#39 Letter from George Church of Olney, 1845, sent from Tasmania

George Church letter 1-1

 

At the beginning of 1845 when this letter was written, George Church had been in Tasmania, known then as Van Diemans land, for two years. A labourer accustomed to looking after sheep, he had been sentenced to ten years transportation at the Quarter Sessions in Aylesbury in 1841 for stealing two ewes from his previous employer.  It was his second appearance at the court, although then, in 1840, he had been acquitted of stealing ducks.  He left behind a wife, pregnant with their second child, a young son and mother-in-law.

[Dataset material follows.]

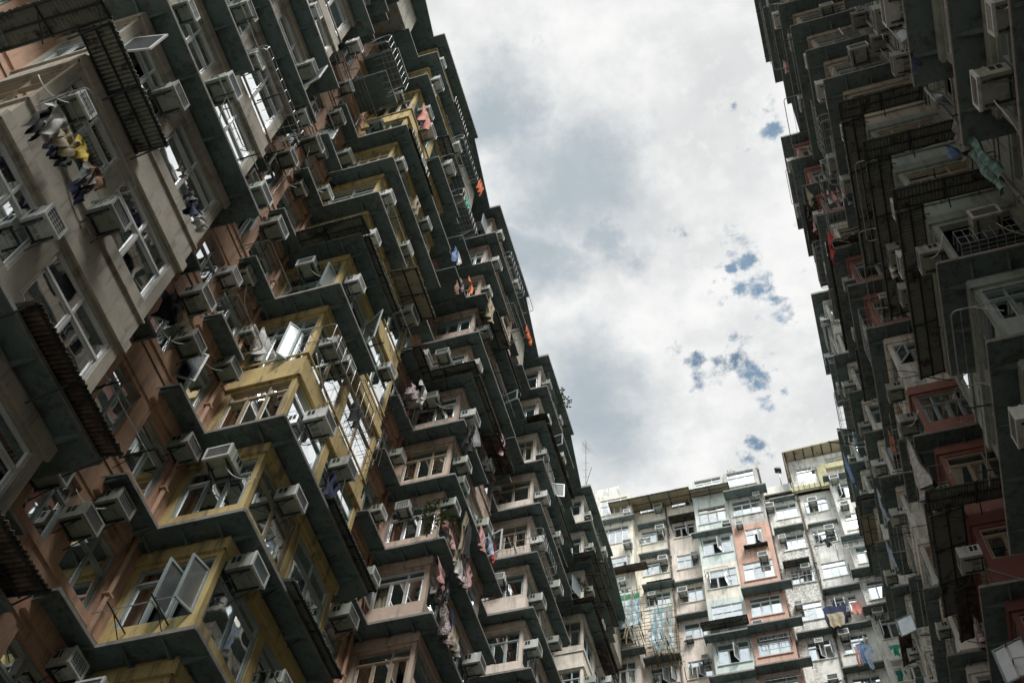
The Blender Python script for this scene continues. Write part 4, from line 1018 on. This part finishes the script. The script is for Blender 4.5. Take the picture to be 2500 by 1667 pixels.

This is his second letter home, the first apparently never arrived. George was illiterate and the poor quality of the writing suggests he got a fellow prisoner to write it.  Addressed simply to Ann Church of Onley (note the misspelling) it conveys a favourable impression of country he has been sent to.  Opportunities and cost of living compare favourably with that in England and it is perhaps a surprise to discover that even as a convicted convict he can earn wages.  As a man experienced with handling sheep the job opportunities for George are excellent and indeed he is assigned to a good master who pays him well and puts him in a position to buy his own place. Over the next ten years he wrote repeatedly and sent money to his wife urging her to come and join him.

This story has no happy ending; Anne refused to go and died a pauper in Newport Pagnell workhouse in 1891. George married bigamously in 1855, the year after his final letter in this collection in which he finally gave up on pleading with Ann to emigrate. He had eight children with his new wife, but his fortunes seemed to have turned in the 1870’s. He received two prison sentences in Tasmania for horse and sheep stealing. He died in 1887 aged seventy-one.

There are seventeen letters from George Church to his wife and they were deposited in the Centre for Buckinghamshire Studies by Anne Church’s descendants in 1987.